16. The coordination of Guaidó with Trump and his gang is permanent. On January 14, the Department of the Treasury sanctioned the opposition deputy Luis Parra and two deputies that are members of the governing body of the National Assembly. The Trump government considers itself the owner of Venezuela and demands that the people respect the overseer, Mr. Guaidó, who is very well paid by the way.

17. This complete confusion, with two presidents of the Assembly and the disputes within the opposition, will only likely be resolved, with the call for new parliamentary elections. By law these elections must occur this year and they will be called for by the electoral tribunal in the first semester of this year. Until then, Guaidó will continue tricking who he wants to and the Americans will continue promoting their lies.

18. It recently emerged in the US and in Venezuela, that USAID contributed $128 million dollars and Elliot Abrams another $50 million, to finance the activities of Guaidó outside Venezuela. And to the whole opposition since 2017, USAID gave $467 million.

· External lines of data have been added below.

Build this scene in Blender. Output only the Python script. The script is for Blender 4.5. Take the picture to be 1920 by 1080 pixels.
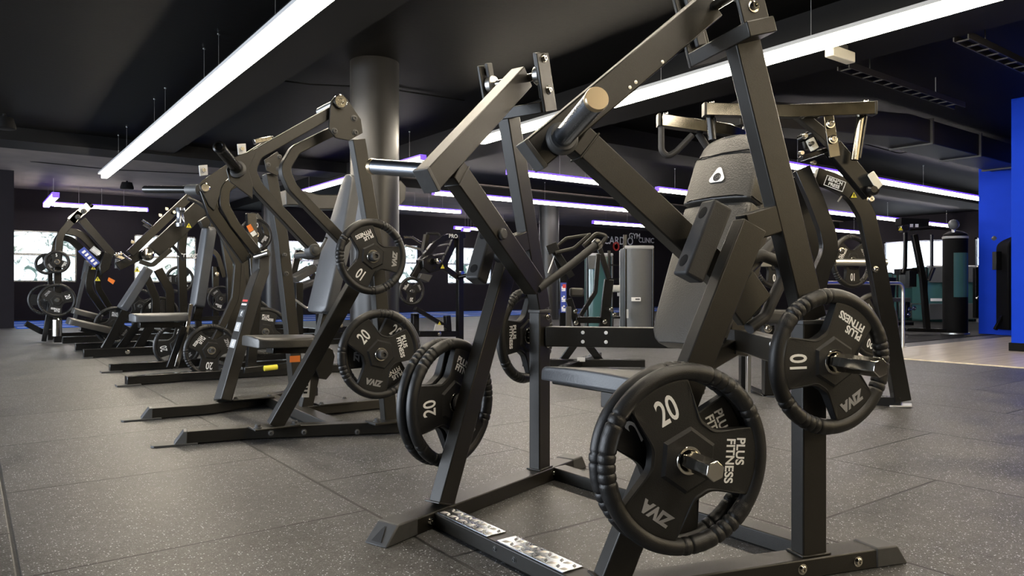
import bpy, bmesh, math, random
from mathutils import Vector, Matrix
random.seed(7)
D = bpy.data
for o in list(D.objects): D.objects.remove(o, do_unlink=True)
col = bpy.context.scene.collection
sc = bpy.context.scene
V = Vector
R = math.radians

# ------------------------------------------------------------------ camera
FPX, CAMH, YAW = 1370.0, 0.77, R(36.7)
cy_, sy_ = math.cos(YAW), math.sin(YAW)
cam = D.cameras.new('camera'); camo = D.objects.new('camera', cam); col.objects.link(camo)
cam.sensor_width = 36; cam.lens = FPX / 1920 * 36
cam.clip_start = 0.05; cam.clip_end = 200
camo.location = (0, 0, CAMH); camo.rotation_euler = (R(90), 0, -YAW)
sc.camera = camo

# ------------------------------------------------------------------ colour management, world
sc.view_settings.view_transform = 'Standard'
sc.view_settings.look = 'None'
sc.view_settings.gamma = 1
sc.view_settings.use_curve_mapping = False
sc.view_settings.exposure = 0.35
w = D.worlds.new('world'); sc.world = w; w.use_nodes = True
w.node_tree.nodes['Background'].inputs[0].default_value = (0.75, 0.82, 1.0, 1)
w.node_tree.nodes['Background'].inputs[1].default_value = 0.01

def area(name, loc, target, sx, sy, power, colr):
    l = D.lights.new(name, 'AREA'); l.shape = 'RECTANGLE'; l.size = sx; l.size_y = sy
    l.energy = power; l.color = colr
    o = D.objects.new(name, l); col.objects.link(o); o.location = loc
    o.rotation_euler = (V(target) - V(loc)).to_track_quat('-Z', 'Y').to_euler()
    return o
# unseen fill lamps added: cool daylight from the left, warm light on the right
area('daylight_fill_left', (-5.5, 8.0, 1.35), (3, 8, 0.9), 13.0, 2.3, 850, (0.82, 0.90, 1.0))
area('warm_fill_right', (5.5, -3.8, 2.55), (3.5, 4, 0.6), 10.0, 1.5, 130, (1.0, 0.80, 0.46))

# ------------------------------------------------------------------ materials
def mat(name, base, rough=0.5, metal=0.0, spec=0.5, noise=0.0, nscale=40, bump=0.0, bscale=300, coat=0.0, emit=None, es=0, rvar=0.0):
    m = D.materials.new(name); m.use_nodes = True
    nt = m.node_tree; b = nt.nodes['Principled BSDF']
    b.inputs['Base Color'].default_value = (*base, 1)
    b.inputs['Roughness'].default_value = rough
    b.inputs['Metallic'].default_value = metal
    b.inputs['Specular IOR Level'].default_value = spec
    b.inputs['Coat Weight'].default_value = coat
    tc = nt.nodes.new('ShaderNodeTexCoord')
    if noise or rvar:
        n = nt.nodes.new('ShaderNodeTexNoise'); n.inputs['Scale'].default_value = nscale; n.inputs['Detail'].default_value = 5
        nt.links.new(tc.outputs['Object'], n.inputs['Vector'])
        if noise:
            mx = nt.nodes.new('ShaderNodeMix'); mx.data_type = 'RGBA'
            mx.inputs[6].default_value = tuple(c * (1 - noise) for c in base) + (1,)
            mx.inputs[7].default_value = tuple(min(1, c * (1 + noise)) for c in base) + (1,)
            nt.links.new(n.outputs[0], mx.inputs[0]); nt.links.new(mx.outputs[2], b.inputs['Base Color'])
        if rvar:
            mr = nt.nodes.new('ShaderNodeMapRange'); mr.inputs[3].default_value = rough - rvar; mr.inputs[4].default_value = rough + rvar
            nt.links.new(n.outputs[0], mr.inputs[0]); nt.links.new(mr.outputs[0], b.inputs['Roughness'])
    if bump:
        n2 = nt.nodes.new('ShaderNodeTexNoise'); n2.inputs['Scale'].default_value = bscale; n2.inputs['Detail'].default_value = 3
        nt.links.new(tc.outputs['Object'], n2.inputs['Vector'])
        bp = nt.nodes.new('ShaderNodeBump'); bp.inputs['Strength'].default_value = bump; bp.inputs['Distance'].default_value = 0.002
        nt.links.new(n2.outputs[0], bp.inputs['Height']); nt.links.new(bp.outputs[0], b.inputs['Normal'])
    if emit:
        b.inputs['Emission Color'].default_value = (*emit, 1); b.inputs['Emission Strength'].default_value = es
    return m

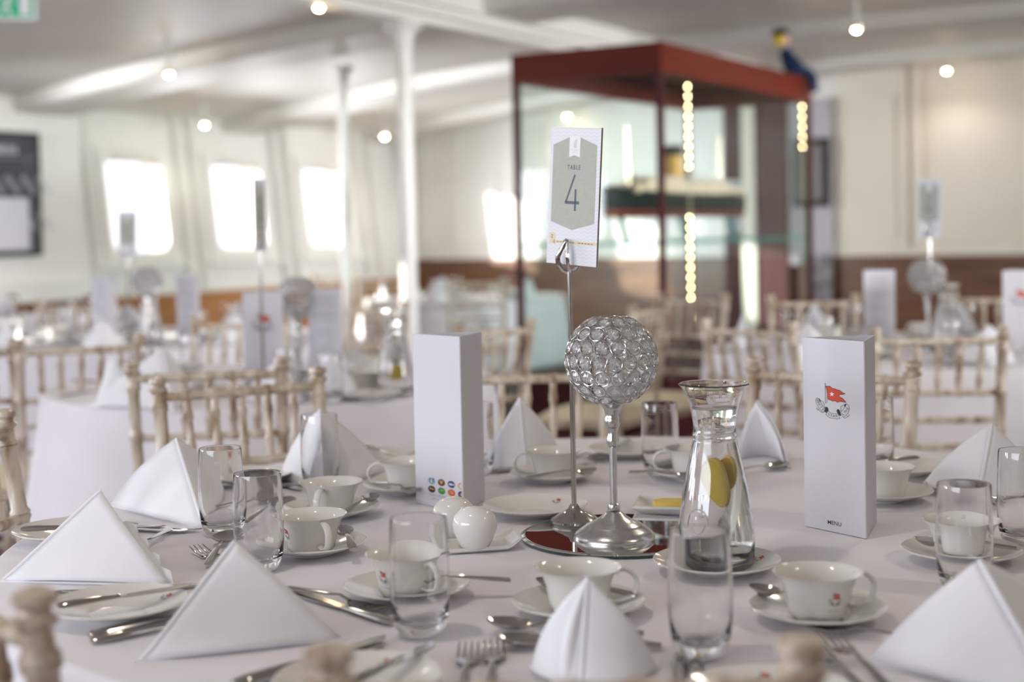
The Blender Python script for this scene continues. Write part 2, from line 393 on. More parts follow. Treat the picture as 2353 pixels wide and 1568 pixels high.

19. On the other hand, in the current international context, the government of Maduro has won key points. Venezuela was elected as a member of the Human Rights Council of the UN. The new government of Argentina expelled the representative of Guaidó and only recognizes the Maduro government. In the next few days the same should happen with the new government of Spain. And Guaidó has not been able to take over the Venezuelan embassy in Brasilia.

20. The capacity of mobilization of the Venezuelan people and their unity with the Armed Forces are a fundamental point of sustenance of the Maduro government.